Can investors and bands profit share?

May 27, 2017 02:22 PM
Music trade musings & new music reviews

Ashort but hopeful trend in music occurred in 2015 when recorded music revenue grew globally for the first year since the mp3 file came on the scene, albeit by a meager 3.2%, while digital overtook physical sales for the first time. While per capita spending on recorded music fell every year from 2008 to 2014, per capita spending on live music grew from $29 to $48 over the same time. In addition, fans that go to live shows spend nearly 20 times as much on music (tickets, merchandise, recorded music) as peers who do not go to live shows, according to MusicWatch Inc.

So, as a band formed in the post-music buying world, how do you make a living? Sure, there are still some artists like Adele, Taylor Swift, Ed Sheeran and Drake who will sell or stream enough to make them rich, but many working musicians are struggling.

Two models could changes things for musicians and benefits investors willing to take on risk. Launching a band and touring is like launching a start-up. There is a need for up-front capital to cover front-loaded costs like writing and recording music, travel, equipment and supporting a crew. Bands must buy their merchandise up front with no guaranteed sales and are often charged for any publicity/ads to promote the shows.   

Where do revenues come from? Excluding revenue from purchased, streamed and performed music, ticket sales generally contribute between 65% to 85% of revenues, merchandise (15% to 25%) and sponsorships (5% to 10%). Joey Ryan, half of The Milk Carton Kids, quips, “We give away our music to get you to buy T-shirts.”
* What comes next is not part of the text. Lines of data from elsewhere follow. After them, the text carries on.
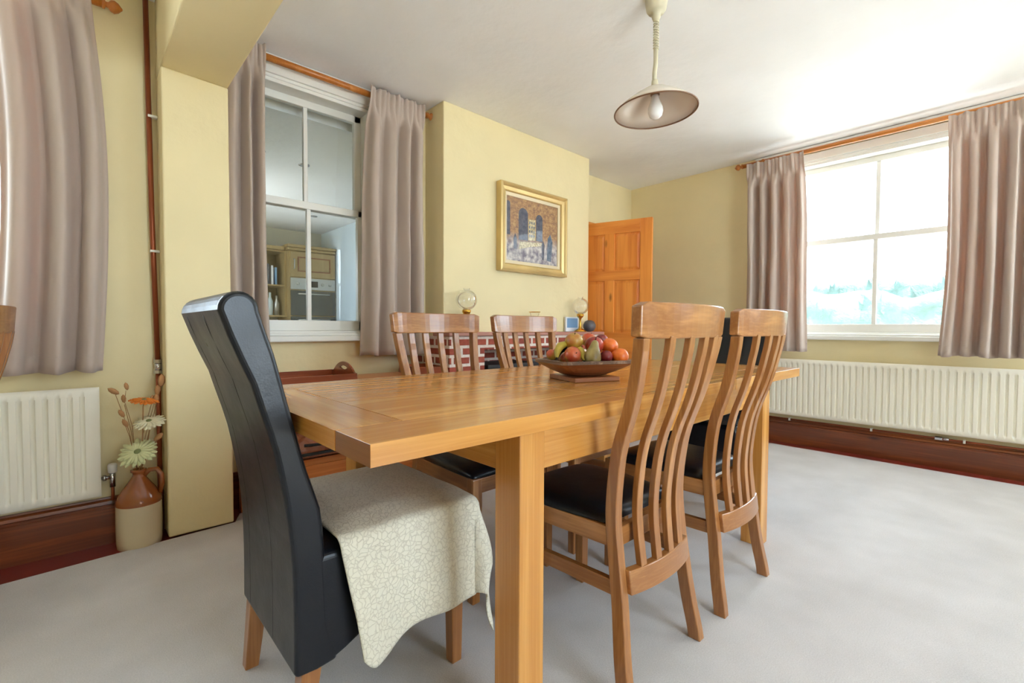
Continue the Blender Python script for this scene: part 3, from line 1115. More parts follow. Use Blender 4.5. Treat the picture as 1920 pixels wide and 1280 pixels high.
cross = [1.17, 1.93]
xa, xb = TX0 + .15, TX1 - .15
tp = MB()
ys = [TY0, .905, 1.235, 1.58, TY1]
for i in range(4):
    y0_, y1_ = ys[i], ys[i + 1]
    if i in (0, 3):
        segs = [TX0] + cross + [TX1]
    else:
        segs = [xa] + cross + [xb]
    for s0, s1 in zip(segs[:-1], segs[1:]):
        tbox(tp, s0, s1, y0_, y1_, TZ - tt, TZ, M['table_x'])
        if i in (0, 3):        # end grain shows on the short ends
            if s0 == TX0:
                tp.m[-1] = tp.mi(M['endgrain'])
            if s1 == TX1:
                tp.m[-3] = tp.mi(M['endgrain'])
tp.build('tabletop', root, bevel=.0008)
for x0, x1 in ((TX0, xa), (xb, TX1)):
    e = MB()
    tbox(e, x0, x1, ys[1], ys[3], TZ - tt, TZ, M['table_y'])
    e.build('breadboard_end', root, bevel=.0008)
lw, lx = .088, .083
for x0 in (.742, 2.745 - .387 - lx):
    for y0 in (.768, TY1 - .016 - lw):
        l = MB()
        tbox(l, x0, x0 + lx, y0, y0 + lw, 0.0, TZ - tt - .0005, M['table_z'], 0)
        l.build('leg', root, bevel=.003)
for y0 in (.80, TY1 - .016 - .045):
    a = MB()
    tbox(a, .742 + lx, 2.745 - .387 - lx, y0, y0 + .022, .645, TZ - tt - .0005, M['table_x'], 0)
    a.build('apron', root, bevel=.002)
for x0 in (.765, 2.745 - .387 - .045):
    a = MB()
    tbox(a, x0, x0 + .022, .768 + lw, TY1 - .016 - lw, .645, TZ - tt - .0005, M['table_y'], 0)
    a.build('apron', root, bevel=.002)

# ------------------------------------------------------------------ slat-back dining chairs (local: faces +y)
PROF = [(0, -.253), (.12, -.233), (.255, -.216), (.37, -.201), (.48, -.192), (.58, -.199), (.68, -.217), (.80, -.258), (.90, -.284), (.972, -.298), (1.066, -.305)]


def xhalf(z):
    return cr_interp([(0, .216), (.25, .193), (.50, .191), (.75, .203), (1.066, .236)], z)


def bow(x, z):
    k = .042 if z > .5 else .042
    return -k * (1 - min(1, (x / .23) ** 2))


def post(sgn):
    b = MB()
    rings = []
    for i in range(31):
        z = .975 * i / 30
        yf = cr_interp(PROF, z)
        dep = .040 - .008 * (z / .975)
        xo = xhalf(z)
        w = .031
        rings.append([(sgn * xo, yf, z), (sgn * (xo - w), yf, z), (sgn * (xo - w), yf - dep, z), (sgn * xo, yf - dep, z)])
    b.loft(rings, M['oak_z'], False)
    return b


def curved_rail(z0, z1, xh0, xh1, th, m, dy=0.0, n=18, rc=.012):
    """rail bowed to the back, rounded upper corners"""
    b = MB()
    rings = []
    for i in range(n + 1):
        t = -1 + 2 * i / n
        e = 0
        a = abs(t)
        if a > .93 and rc:
            e = rc * (1 - math.sqrt(max(0, 1 - ((a - .93) / .07) ** 2)))
        rg = []
        for z, xh in ((z0 + e * .6, xh0), (z1 - e, xh1)):
            x = t * xh
            y = cr_interp(PROF, z) + dy + bow(x, z)
            rg.append((x, y, z, th))
        (xa_, ya, za, _), (xb_, yb, zb, _) = rg
        rings.append([(xa_, ya, za), (xb_, yb, zb), (xb_, yb - th, zb), (xa_, ya - th, za)])
    b.loft(rings, m, False)
    return b


def slat(xb_, xt):
    b = MB()
    rings = []
    for i in range(25):
        t = i / 24
        z = .335 + (.980 - .335) * t
        x = xb_ + (xt - xb_) * t
        k = .042
        y = cr_interp(PROF, z) - .009 - k * (1 - (x / .23) ** 2)
        w = .0145
        rings.append([(x - w, y, z), (x + w, y, z), (x + w, y - .018, z), (x - w, y - .018, z)])
    b.loft(rings, M['oak_z'], False)
    return b


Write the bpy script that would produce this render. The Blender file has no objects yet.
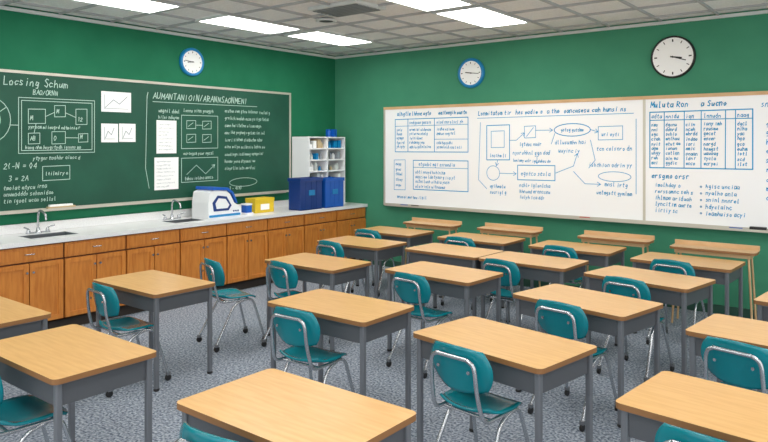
import bpy, math, random
from mathutils import Vector
random.seed(7)
S=bpy.context.scene
S.view_settings.view_transform='Standard'
def lin(c):
    return tuple((x/255/12.92 if x/255<=.04045 else ((x/255+.055)/1.055)**2.4) for x in c)+(1,)
def mat(name,c,rough=.5,metal=0,c2=None,scale=20,stretch=(1,1,1),emit=0,bump=0,detail=4,lo=.35,hi=.65,spec=.5):
    m=bpy.data.materials.new(name);m.use_nodes=True
    nt=m.node_tree;b=nt.nodes['Principled BSDF']
    b.inputs['Base Color'].default_value=lin(c);b.inputs['Roughness'].default_value=rough
    b.inputs['Metallic'].default_value=metal
    b.inputs['Specular IOR Level'].default_value=spec
    if emit:
        b.inputs['Emission Color'].default_value=lin(c);b.inputs['Emission Strength'].default_value=emit
    if c2 or bump:
        tc=nt.nodes.new('ShaderNodeTexCoord');mp=nt.nodes.new('ShaderNodeMapping')
        mp.inputs['Scale'].default_value=stretch
        n=nt.nodes.new('ShaderNodeTexNoise');n.inputs['Scale'].default_value=scale;n.inputs['Detail'].default_value=detail
        nt.links.new(tc.outputs['Object'],mp.inputs[0]);nt.links.new(mp.outputs[0],n.inputs[0])
        if c2:
            r=nt.nodes.new('ShaderNodeValToRGB')
            r.color_ramp.elements[0].color=lin(c);r.color_ramp.elements[1].color=lin(c2)
            r.color_ramp.elements[0].position=lo;r.color_ramp.elements[1].position=hi
            nt.links.new(n.outputs[0],r.inputs[0]);nt.links.new(r.outputs[0],b.inputs['Base Color'])
        if bump:
            bp=nt.nodes.new('ShaderNodeBump');bp.inputs['Strength'].default_value=bump;bp.inputs['Distance'].default_value=.01
            nt.links.new(n.outputs[0],bp.inputs['Height']);nt.links.new(bp.outputs[0],b.inputs['Normal'])
    return m
M=dict(
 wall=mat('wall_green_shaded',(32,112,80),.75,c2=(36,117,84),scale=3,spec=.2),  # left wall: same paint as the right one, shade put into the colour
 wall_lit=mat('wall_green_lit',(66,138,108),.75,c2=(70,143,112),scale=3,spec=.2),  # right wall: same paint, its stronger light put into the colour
 ceil=mat('ceiling_tile',(222,223,222),.9,c2=(234,235,234),scale=60,detail=6,spec=.1),
 grid=mat('ceiling_grid',(168,171,172),.6),
 floor=mat('carpet',(88,98,114),.95,c2=(180,188,198),scale=55,detail=8,lo=.37,hi=.64,spec=.1,bump=.1),
 wood=mat('desk_laminate',(216,166,102),.3,c2=(226,179,115),scale=5,stretch=(1,9,1),spec=.5),
 woodedge=mat('desk_edge',(140,98,58),.5),
 pale=mat('pale_wood',(206,168,122),.5,c2=(216,180,136),scale=5,stretch=(1,9,1)),
 frame=mat('grey_metal',(114,118,124),.4,.3),
 apron=mat('apron_grey',(88,91,96),.5,.2),
 teal=mat('teal_plastic',(4,120,132),.2,c2=(6,128,140),scale=3),
 chrome=mat('chrome',(190,194,198),.22,.85),
 black=mat('black_rubber',(25,25,27),.5),
 cab=mat('cabinet_wood',(194,116,44),.42,c2=(212,136,58),scale=6,stretch=(6,6,.8)),
 cabd=mat('cabinet_gap',(96,50,20),.6),
 toe=mat('toe_kick',(50,42,36),.7),
 counter=mat('counter_laminate',(226,227,228),.3,c2=(236,237,237),scale=90),
 chalk=mat('chalkboard_green',(12,74,56),.6,c2=(20,84,64),scale=2.2,detail=6),
 alu=mat('aluminium',(205,202,190),.35,.4),
 ink_w=mat('chalk_marks',(190,218,206),.9),
 wb=mat('whiteboard_enamel',(250,252,254),.2,spec=.4),
 ink_b=mat('marker_blue',(36,158,214),.6,spec=.1),
 paper=mat('paper',(250,251,250),.8),
 ink_g=mat('print_grey',(150,158,166),.8),
 white=mat('white_plastic',(242,244,246),.35),
 blue=mat('blue_plastic',(18,90,185),.35),
 navy=mat('navy_plastic',(16,54,124),.35),
 yellow=mat('yellow_box',(226,194,40),.5),
 skyb=mat('clock_blue',(6,130,190),.35),
 trim=mat('trim_grey',(206,212,210),.6),
 base=mat('baseboard_dark',(40,80,66),.6),
 panel=mat('light_panel',(255,253,249),.5,emit=10.8),
 steel=mat('sink_steel',(150,155,160),.3,.8),
 red=mat('red_plastic',(190,50,45),.4),
 book=mat('book_tan',(200,178,140),.6),
 vent=mat('vent_grey',(120,124,126),.5),
)
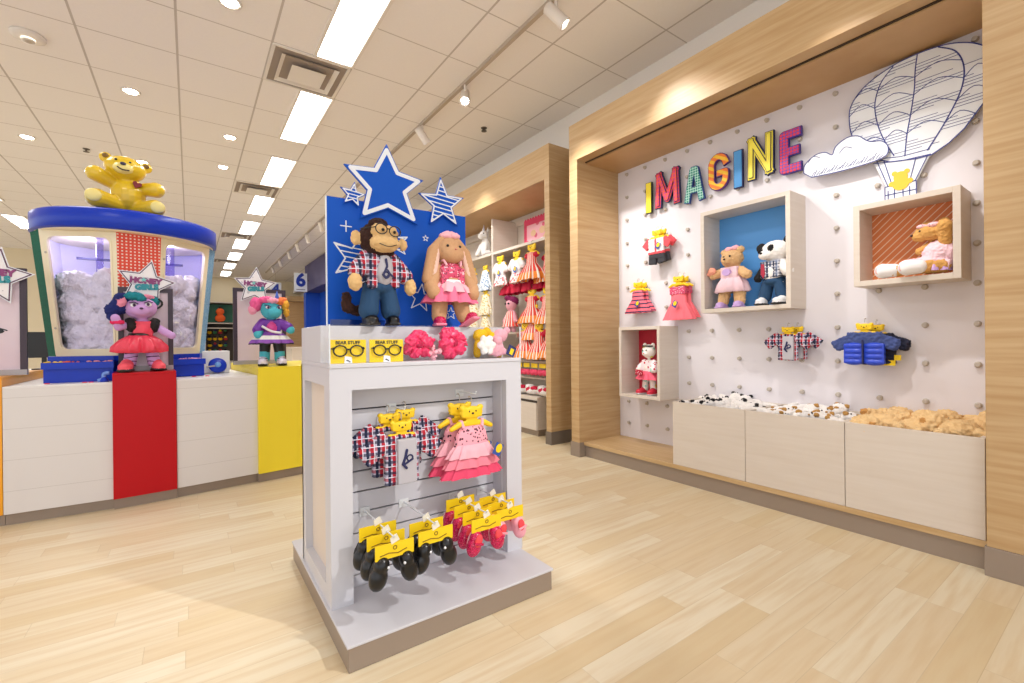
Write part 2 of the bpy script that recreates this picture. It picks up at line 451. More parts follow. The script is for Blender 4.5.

Jason Narducy, front man of Split Single and bassist for Bob Mould and Superchunk, says, “Musicians will sign up for just about anything.” Band debentures and Mutual Artistic Funds challenge crowd-sourced capital raising methods

Band Debentures: Bands finance their recording/touring costs with convertible debentures. A band would issue debentures to a small investor pool. These funds would cover the band’s costs, and in turn, the investors could either recoup their investment through uncollateralized debt at a fixed percentage rate determined by the risk deemed appropriate or convert their debt to a predetermined piece of equity in the band. A four-member band could offer a debenture equaling 20% of its top-line revenues until the debenture has been repaid plus interest. The band gets 80% of revenues and is responsible for all costs. Debenture holders could forego their payments to hold 20% equity in the band in perpetuity and reap 20% of pre-tax profits.

Mutual Artistic Funds (MAFS): Investors pool funds entrusted to a manager, responsible for selecting and doling out funds to contracted bands. This manager would assume the role of a money manager and/or A&R executive, except the assets in the fund would be bands. The manager would be paid a fair stipend for their work and would get a percentage of earnings (say 5%). They are incented to find bands who can sell albums, tickets, and/or merchandise--bands that could find their audience, hence making money. Investors would have to assume the risk of the relatively illiquid nature of the investment and on each band failing.

The MAF would essentially act like a label without promotion, which can be costly, or distribution, which is essentially free today. The MAF manager could assume the role of band manager for a limited number of bands or hire that person, but that income would be split between income to the MAF and the manager. The trick would be to incent the manager to maximize profits for the MAF, not him/herself. A unique manager with both investment skills and a trained ear would be needed.  

All percentages are merely hypothetical; both structures would require much more thorough vetting, and may vary from band to band or genre to genre.